━━ RECORD EXCERPTS
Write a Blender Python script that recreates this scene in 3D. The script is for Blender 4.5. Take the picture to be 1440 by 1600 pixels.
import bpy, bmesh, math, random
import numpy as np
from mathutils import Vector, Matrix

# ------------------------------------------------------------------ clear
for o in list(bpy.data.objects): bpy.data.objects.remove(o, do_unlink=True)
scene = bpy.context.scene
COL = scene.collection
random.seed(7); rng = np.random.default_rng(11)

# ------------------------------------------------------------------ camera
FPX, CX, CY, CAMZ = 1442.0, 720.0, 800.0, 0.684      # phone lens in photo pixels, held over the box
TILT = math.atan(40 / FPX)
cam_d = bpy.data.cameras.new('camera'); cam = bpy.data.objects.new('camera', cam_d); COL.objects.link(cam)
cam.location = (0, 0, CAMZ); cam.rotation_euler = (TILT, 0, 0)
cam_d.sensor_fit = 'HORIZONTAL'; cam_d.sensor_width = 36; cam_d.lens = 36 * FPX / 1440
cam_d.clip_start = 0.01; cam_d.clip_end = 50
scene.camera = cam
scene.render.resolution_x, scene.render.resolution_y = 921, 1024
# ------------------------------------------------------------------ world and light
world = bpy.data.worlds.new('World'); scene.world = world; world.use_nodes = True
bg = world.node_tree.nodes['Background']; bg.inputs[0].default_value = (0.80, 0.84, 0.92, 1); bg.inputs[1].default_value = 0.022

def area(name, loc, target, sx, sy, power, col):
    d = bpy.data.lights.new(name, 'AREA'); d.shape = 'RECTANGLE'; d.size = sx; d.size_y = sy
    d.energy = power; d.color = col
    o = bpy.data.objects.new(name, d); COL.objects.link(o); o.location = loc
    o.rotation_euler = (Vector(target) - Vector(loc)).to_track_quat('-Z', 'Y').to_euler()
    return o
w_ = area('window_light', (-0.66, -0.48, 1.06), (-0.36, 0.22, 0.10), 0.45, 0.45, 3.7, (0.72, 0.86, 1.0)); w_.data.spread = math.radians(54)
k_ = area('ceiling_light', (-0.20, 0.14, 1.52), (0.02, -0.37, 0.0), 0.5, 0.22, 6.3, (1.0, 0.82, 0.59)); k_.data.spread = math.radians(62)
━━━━
━━ RECORD EXCERPTS
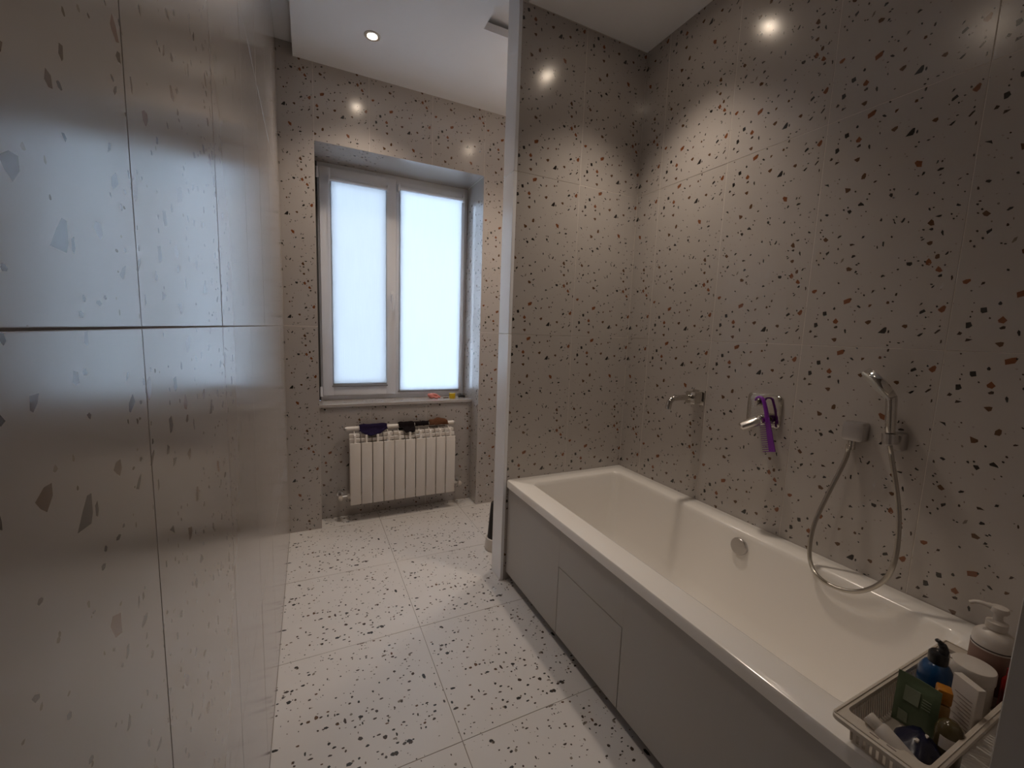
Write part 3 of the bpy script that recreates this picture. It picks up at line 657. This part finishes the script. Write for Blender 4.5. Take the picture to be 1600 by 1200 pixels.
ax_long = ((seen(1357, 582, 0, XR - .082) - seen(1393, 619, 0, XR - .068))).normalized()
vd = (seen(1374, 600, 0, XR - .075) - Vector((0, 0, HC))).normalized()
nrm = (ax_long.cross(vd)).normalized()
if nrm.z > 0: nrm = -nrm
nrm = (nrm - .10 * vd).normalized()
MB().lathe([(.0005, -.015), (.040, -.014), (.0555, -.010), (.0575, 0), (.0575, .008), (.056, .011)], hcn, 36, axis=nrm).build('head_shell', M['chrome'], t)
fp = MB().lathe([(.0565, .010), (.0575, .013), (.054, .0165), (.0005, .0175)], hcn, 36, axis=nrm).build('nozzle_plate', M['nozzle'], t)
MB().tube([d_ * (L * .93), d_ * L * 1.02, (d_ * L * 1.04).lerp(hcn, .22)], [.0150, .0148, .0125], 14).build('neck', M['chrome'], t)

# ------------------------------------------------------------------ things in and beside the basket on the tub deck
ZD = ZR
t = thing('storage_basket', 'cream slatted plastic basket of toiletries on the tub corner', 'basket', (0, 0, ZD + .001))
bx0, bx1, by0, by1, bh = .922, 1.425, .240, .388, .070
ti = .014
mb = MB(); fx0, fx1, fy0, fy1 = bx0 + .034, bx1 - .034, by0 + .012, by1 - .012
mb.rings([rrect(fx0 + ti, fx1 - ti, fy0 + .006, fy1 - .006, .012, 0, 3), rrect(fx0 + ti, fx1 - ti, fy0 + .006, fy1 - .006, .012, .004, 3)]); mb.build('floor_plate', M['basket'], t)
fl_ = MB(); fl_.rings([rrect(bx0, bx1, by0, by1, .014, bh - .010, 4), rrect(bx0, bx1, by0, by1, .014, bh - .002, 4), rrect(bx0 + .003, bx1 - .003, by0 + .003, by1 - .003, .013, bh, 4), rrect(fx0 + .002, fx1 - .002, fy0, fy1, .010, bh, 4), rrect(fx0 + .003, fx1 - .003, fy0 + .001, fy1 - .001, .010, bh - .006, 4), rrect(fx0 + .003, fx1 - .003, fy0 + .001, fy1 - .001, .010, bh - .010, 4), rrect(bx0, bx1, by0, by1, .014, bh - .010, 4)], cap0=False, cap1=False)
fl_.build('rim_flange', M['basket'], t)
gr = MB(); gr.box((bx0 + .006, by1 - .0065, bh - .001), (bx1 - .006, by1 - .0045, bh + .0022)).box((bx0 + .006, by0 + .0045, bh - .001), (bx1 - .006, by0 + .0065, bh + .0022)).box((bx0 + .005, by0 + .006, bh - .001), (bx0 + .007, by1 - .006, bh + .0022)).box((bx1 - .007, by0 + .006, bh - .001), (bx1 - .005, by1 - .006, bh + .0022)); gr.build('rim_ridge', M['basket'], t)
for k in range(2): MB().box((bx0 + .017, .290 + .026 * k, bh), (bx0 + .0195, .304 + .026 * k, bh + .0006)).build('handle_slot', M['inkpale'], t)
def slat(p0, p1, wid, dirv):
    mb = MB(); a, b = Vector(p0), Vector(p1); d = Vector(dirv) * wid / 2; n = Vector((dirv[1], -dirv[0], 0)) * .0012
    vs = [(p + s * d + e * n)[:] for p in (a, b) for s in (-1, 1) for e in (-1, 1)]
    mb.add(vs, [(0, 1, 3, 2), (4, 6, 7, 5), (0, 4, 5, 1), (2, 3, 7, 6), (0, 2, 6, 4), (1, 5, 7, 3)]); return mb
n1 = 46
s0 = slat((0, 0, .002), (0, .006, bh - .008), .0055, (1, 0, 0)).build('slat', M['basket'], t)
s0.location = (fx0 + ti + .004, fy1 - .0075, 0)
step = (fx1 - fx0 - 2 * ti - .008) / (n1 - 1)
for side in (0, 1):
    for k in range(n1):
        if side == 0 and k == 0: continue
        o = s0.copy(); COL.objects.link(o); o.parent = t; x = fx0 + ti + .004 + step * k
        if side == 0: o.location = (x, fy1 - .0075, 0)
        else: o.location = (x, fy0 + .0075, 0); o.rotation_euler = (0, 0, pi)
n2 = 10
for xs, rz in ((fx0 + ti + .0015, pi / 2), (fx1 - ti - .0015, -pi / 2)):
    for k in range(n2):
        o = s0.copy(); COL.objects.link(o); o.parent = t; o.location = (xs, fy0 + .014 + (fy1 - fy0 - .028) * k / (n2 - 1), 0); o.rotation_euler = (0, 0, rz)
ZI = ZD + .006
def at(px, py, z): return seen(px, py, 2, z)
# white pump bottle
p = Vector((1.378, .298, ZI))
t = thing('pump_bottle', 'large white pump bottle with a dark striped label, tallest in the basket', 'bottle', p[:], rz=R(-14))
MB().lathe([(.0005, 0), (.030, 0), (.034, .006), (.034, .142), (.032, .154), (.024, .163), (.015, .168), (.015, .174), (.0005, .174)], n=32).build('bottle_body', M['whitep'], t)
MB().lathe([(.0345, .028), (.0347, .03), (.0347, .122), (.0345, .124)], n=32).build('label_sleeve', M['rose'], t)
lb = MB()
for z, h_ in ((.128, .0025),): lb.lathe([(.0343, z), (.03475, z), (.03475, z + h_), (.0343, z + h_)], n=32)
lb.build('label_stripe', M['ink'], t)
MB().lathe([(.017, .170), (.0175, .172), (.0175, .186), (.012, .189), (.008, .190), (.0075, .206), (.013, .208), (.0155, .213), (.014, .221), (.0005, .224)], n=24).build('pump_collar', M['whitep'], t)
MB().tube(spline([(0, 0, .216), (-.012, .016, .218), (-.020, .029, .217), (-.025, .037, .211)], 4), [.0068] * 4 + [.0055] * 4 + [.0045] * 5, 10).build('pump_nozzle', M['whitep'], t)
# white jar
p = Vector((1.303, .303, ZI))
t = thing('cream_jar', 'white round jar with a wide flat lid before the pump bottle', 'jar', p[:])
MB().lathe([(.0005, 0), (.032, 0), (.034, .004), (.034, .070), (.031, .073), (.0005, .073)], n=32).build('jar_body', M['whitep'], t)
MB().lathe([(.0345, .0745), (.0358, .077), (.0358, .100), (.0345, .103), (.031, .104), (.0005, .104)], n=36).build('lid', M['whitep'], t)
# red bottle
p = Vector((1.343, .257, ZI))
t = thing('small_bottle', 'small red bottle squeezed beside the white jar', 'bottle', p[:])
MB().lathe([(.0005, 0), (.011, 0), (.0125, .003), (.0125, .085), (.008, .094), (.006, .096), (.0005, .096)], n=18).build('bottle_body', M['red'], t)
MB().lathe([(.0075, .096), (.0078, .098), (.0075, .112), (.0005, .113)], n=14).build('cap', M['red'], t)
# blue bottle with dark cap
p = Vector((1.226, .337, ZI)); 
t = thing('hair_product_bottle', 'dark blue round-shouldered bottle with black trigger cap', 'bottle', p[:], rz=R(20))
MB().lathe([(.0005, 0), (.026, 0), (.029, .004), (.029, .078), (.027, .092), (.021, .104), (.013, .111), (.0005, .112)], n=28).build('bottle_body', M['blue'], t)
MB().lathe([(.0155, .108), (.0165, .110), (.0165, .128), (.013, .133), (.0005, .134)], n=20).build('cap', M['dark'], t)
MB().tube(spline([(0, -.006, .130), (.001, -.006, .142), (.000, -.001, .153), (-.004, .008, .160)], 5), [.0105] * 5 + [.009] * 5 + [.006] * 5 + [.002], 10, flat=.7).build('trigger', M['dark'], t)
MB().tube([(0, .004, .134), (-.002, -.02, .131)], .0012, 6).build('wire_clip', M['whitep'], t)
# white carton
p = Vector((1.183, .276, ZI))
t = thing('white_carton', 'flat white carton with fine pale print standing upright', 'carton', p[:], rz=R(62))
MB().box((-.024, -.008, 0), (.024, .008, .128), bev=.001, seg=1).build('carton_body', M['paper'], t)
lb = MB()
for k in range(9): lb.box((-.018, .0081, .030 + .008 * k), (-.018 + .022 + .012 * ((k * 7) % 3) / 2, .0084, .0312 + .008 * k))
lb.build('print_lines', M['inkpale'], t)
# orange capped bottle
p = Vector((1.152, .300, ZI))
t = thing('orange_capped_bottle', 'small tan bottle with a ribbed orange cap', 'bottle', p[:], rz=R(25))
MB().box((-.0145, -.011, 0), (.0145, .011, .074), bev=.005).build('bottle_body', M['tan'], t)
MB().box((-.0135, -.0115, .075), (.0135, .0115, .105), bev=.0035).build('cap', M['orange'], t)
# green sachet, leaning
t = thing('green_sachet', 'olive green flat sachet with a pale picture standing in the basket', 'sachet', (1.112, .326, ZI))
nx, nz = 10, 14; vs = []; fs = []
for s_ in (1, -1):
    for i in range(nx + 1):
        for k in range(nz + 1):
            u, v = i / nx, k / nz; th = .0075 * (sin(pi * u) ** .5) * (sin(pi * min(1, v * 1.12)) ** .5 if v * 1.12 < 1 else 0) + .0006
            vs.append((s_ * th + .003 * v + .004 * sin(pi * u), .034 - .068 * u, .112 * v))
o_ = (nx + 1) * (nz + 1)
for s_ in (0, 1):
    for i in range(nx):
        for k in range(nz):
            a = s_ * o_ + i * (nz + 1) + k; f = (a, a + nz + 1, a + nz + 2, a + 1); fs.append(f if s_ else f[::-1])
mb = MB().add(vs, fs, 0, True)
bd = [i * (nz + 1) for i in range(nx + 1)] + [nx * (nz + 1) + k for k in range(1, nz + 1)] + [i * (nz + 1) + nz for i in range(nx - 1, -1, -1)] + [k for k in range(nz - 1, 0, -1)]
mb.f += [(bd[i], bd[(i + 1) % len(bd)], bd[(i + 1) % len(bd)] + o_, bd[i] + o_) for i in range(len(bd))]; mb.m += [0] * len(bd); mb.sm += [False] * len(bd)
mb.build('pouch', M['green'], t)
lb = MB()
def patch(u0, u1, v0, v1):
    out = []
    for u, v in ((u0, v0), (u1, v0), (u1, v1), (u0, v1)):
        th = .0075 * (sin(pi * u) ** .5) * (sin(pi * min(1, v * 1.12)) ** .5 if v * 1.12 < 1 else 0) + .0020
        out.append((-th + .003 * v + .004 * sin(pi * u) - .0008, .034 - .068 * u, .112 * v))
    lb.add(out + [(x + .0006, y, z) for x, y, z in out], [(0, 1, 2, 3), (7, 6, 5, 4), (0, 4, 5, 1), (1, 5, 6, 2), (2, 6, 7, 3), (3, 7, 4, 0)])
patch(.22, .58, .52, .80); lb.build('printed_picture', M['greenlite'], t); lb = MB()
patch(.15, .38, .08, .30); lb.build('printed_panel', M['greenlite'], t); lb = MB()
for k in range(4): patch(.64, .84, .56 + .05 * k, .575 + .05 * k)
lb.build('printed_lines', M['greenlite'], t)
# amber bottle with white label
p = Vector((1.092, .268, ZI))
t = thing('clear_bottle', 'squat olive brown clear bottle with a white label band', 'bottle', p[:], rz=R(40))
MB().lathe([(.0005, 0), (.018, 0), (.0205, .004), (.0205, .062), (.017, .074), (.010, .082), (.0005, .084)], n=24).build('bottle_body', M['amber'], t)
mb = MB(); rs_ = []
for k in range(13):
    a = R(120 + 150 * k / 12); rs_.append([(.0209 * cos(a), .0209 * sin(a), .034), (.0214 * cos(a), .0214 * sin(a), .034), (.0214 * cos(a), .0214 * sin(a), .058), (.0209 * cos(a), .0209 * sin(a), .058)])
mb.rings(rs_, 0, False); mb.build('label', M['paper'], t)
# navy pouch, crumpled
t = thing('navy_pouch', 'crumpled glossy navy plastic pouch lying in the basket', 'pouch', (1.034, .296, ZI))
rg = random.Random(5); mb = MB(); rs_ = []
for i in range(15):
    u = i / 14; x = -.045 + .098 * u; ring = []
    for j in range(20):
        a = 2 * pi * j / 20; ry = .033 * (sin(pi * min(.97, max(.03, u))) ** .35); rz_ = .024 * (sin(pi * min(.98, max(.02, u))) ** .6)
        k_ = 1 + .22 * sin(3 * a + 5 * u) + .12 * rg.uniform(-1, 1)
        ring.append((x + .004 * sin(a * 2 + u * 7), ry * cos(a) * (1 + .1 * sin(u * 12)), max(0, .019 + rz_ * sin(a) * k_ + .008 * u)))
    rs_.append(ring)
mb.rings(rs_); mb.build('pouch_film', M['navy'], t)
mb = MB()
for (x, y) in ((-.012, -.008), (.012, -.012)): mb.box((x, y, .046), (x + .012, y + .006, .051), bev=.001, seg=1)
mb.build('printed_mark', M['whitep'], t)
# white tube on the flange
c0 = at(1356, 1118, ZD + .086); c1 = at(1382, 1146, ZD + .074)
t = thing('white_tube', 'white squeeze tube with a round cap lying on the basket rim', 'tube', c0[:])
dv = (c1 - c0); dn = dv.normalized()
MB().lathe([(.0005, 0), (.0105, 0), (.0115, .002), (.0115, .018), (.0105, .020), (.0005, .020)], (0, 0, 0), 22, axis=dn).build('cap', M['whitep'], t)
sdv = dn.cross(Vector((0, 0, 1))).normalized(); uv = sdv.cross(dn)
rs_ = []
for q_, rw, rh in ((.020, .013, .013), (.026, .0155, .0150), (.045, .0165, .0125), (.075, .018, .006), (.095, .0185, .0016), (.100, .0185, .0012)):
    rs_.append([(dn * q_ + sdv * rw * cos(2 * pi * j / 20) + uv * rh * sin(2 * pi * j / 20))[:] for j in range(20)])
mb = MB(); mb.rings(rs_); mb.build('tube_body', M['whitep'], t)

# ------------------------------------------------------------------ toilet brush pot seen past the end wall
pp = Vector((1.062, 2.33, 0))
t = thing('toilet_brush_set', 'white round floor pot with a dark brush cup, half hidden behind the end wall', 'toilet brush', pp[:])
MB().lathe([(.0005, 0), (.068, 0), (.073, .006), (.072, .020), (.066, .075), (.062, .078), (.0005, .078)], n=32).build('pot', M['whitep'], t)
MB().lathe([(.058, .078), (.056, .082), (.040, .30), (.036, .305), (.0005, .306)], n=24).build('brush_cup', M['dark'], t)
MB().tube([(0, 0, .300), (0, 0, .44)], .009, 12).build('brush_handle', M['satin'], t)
━━━━
TASK INSTRUCTIONS: Starting at the line that contains "Write a Blender" and stopping at the line that contains "random.seed(7); rng = np.random.default_rng(11)", transcribe the lines exactly; both boundary lines are to be included.

TASK OUTPUT:
Write a Blender Python script that recreates this scene in 3D. The script is for Blender 4.5. Take the picture to be 1440 by 1600 pixels.
import bpy, bmesh, math, random
import numpy as np
from mathutils import Vector, Matrix

# ------------------------------------------------------------------ clear
for o in list(bpy.data.objects): bpy.data.objects.remove(o, do_unlink=True)
scene = bpy.context.scene
COL = scene.collection
random.seed(7); rng = np.random.default_rng(11)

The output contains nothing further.